O alemão não é leve
Essa semana, minha vó fez 89 anos
Eu lembro de uma camiseta do piu-piu que ela me deu e que eu amava. Um dia minha mãe colocou fora porque já-tinha-dado-de-si. Eu lembro dela servindo mais arroz do que eu gostaria. Eu lembro de comer pirê na casa dela. Eu lembro de um dia em que dormi no apartamento dela e que ela acordou vinte vezes para ver se eu estava bem. Ela ainda amarrou um ventilador na maçaneta pra gente ouvir se alguém entrasse. Eu lembro de secar o cabelo dela com secador e ela fechar os olhos como criança.
Eu lembro de muitas coisas ruins também, mas acho que não preciso contar. Elas servem como aquela lembrança de que as pessoas têm vários lados e de que as pessoas sofrem e não sabem lidar com os sentimentos depois disso. A vó me dava medo quando tava braba. Mas a camiseta do piu-piu e o desenho da louça da casa dela são lembranças mais fortes.
Fazia uns dois anos que eu não ia ver a vó. Ela tem Alzheimer há uns dez — eu acho porque já perdi a noção. Teve a parte engraçada e parte complicada; não sei qual parte é agora. Eu ia ver ela quase toda semana e gostava do jeito como ela me olhava, mesmo sendo super triste tudo. Ela me dizia pra brincar com as outras crianças — eu não era criança e não tinha nenhuma outra criança lá. Ela me dizia pra esperar o vô voltar — o vô morreu antes de eu nascer e eu amaria ver ele, mas acho que assim não ia ser bom não.

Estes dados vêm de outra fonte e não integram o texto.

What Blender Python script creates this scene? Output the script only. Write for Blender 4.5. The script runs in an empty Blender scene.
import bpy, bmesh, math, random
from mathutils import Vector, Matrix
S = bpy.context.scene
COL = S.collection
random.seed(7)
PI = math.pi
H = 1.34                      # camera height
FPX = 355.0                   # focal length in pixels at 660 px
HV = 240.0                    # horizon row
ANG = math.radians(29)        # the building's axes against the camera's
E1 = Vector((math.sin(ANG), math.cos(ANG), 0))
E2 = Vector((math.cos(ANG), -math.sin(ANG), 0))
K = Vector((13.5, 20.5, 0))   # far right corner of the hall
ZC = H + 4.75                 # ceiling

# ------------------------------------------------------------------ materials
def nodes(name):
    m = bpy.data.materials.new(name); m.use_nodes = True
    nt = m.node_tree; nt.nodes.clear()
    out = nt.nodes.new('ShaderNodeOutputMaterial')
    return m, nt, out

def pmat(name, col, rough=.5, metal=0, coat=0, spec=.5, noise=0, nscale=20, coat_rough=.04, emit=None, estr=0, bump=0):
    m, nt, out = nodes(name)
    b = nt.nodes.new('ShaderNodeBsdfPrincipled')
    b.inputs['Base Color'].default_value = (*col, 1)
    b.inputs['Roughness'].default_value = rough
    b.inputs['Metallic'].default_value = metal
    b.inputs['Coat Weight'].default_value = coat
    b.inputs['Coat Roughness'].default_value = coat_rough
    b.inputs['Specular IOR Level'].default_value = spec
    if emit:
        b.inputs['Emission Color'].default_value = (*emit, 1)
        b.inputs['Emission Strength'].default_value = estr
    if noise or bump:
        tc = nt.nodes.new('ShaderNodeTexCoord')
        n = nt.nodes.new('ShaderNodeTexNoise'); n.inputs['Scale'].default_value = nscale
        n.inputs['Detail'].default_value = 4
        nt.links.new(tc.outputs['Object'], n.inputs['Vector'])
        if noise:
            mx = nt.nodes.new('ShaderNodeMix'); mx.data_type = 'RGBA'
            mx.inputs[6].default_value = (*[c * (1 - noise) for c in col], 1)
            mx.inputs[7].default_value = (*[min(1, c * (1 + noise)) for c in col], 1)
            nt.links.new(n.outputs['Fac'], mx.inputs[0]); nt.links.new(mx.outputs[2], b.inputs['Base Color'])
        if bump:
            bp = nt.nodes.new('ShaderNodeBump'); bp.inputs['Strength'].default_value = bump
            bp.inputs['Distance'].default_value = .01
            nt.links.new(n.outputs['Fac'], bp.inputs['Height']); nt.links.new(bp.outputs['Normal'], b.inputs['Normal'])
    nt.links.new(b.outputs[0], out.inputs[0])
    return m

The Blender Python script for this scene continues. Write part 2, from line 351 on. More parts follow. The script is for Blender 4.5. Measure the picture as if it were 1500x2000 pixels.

Eu parei meio naturalmente de ver a vó quando ela começou a sumir lá de dentro. Não sei se foi quando ela esqueceu quem eu sou ou se ela já esqueceu quem ela é. É bem triste. Ela nunca foi a vovózinha do desenho animado. Mas ela foi sumindo. Essa semana, eu quis ir lá e fui em plena terça-feira de tarde. Constatei: para mim, ela não tá mais lá. Ela ainda vive nos olhos da minha tia, tem muito amor naquela troca de olhares e acho que eu prefiro continuar vendo a vó lá de dentro dos olhos da tia.
Não foi triste ver ela, ela tá bem, não tem nenhum problema aparente. Só tá velhinha. Mas não é a vó. Fiquei pensando muito. O corpo realmente não é nada e a vida é a coisa mais confusa do mundo. Parar de procurar sentido pode ser o melhor que há. Não me arrependo de ficar dois anos sem ver a vó. Não me arrependo de ter ido ver a vó. Espero que tenha felicidade no que vem depois dos 89, felicidade mesmo.
*Escrevi esse texto em fevereiro de 2017. Hoje minha vó faria 91 anos, mas ela faleceu poucos meses depois daquele aniversário. Teoricamente, essa foi a última vez que a vi; na prática, não sei, porque ela já não tava lá.